- Pasar keuangan RI kemarin ditutup loyo, IHSG ambles lebih dari 1%, rupiah melemah tipis, dan obligasi dijual investor.
- Wall Street atau bursa saham AS kembali ditutup bergairah terdorong saham teknologi yang masih moncer, terutama dari produsen chip.
- Pasar hari ini akan banyak dipengaruhi sentimen global, terutama dari AS yang akan merilis data terkait pasar tenaga kerja.
Jakarta, CNBC Indonesia - Pasar keuangan RI pada perdagangan kemarin Senin (6/1/2025) ditutup loyo. Tampaknya, investor antisipasi terkait banyak data genting yang akan rilis pekan ini.
Sentimen selengkapnya terkait proyeksi pergerakan pasar keuangan hari ini, Selasa (7/1/2025), silahkan bisa dibaca pada halaman tiga artikel ini.
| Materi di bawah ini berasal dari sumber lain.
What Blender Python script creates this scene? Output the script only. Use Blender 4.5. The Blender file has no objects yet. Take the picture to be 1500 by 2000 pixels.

Membahas soal Indeks Harga Saham Gabungan (IHSG) pada kemarin Senin ditutup ambles ambles 1,17% ke posisi 7.080,47. IHSG terkoreksi ke level psikologis 7.000, setelah dua hari beruntun bertahan di level psikologis 7.100.
Nilai transaksi indeks mencapai sekitar Rp 8 triliun dengan melibatkan 22 miliar saham yang berpindah tangan sebanyak 1,1 juta kali. Sebanyak 221 saham naik, 388 saham turun, dan 190 saham stagnan.
Secara sektoral, sektor bahan baku menjadi penekan terbesar IHSG yakni mencapai 1,65%. Selain itu, sektor keuangan juga menjadi salah satu penekan IHSG yakni sebesar 1,13%.
Sementara dari sisi saham, emiten perbankan raksasa mendominasi penekan IHSG, yakni PT Bank Mandiri (Persero) Tbk (BMRI) yang mencapai 13,4 indeks poin, kemudian PT Bank Central Asia Tbk (BBCA) sebesar 11,5 indeks poin, dan PT Bank Rakyat Indonesia (Persero) Tbk (BBRI) sebesar 5,8 indeks poin.
Selain itu, adapula emiten konglomerasi Prajogo Pangestu PT Chandra Asri Pacific Tbk (TPIA) yang menjadi penekan terbesar IHSG yakni mencapai 13,8 indeks poin dan emiten telekomunikasi PT Telkom Indonesia (Persero) Tbk (TLKM) sebesar 9,2 indeks poin.
IHSG ambles di tengah wait and see pelaku pasar menanti sentimen dari global, terutama terkait dengan sejumlah data payrol dan tenaga kerja AS yang akan menunjang pertimbangan pejabat the Fed dalam memutuskan kebijakan moneternya bulan ini.
Ketidakpastian ini ikut membebani nilai tukar rupiah. Dilansir dari Refinitiv, mata uang Garuda pada kemarin melemah tipis 0,03% ke angka Rp16.190/US$.
Treasury and Global Market Head Sales Bank Mega Donny Lukito menyebutkan sentimen eksternal terkait data ekonomi AS, arah kebijakan suku bunga The Fed hingga Pilpres AS menjadi isu yang kuat mempengaruhi pasar termasuk pergerakan rupiah sepanjang 2024.
Sementara pada tahun 2025, ketidakpastian di AS masih akan memengaruhi rupiah mengingat pasar masih menanti kepastian arah kebijakan tarif impor hingga keimigrasian AS era Presiden Donald Trump yang akan dilantik 20 Januari 2025.
Beralih ke pasar obligasi, yield obligasi acuan bertenor 10 tahun masih betah di atas 7%. Secara harian naik, pada perdagangan kemarin ditutup naik sekitar 2 basis poin (bps) ke 7,06%.
Kenaikan pada yield obligasi berbanding terbalik dengan harga yang artinya sedang mengalami penurunan. Ini menunjukkan bahwa minat investor masih loyo terhadap obligasi, lantaran banyak yang jual.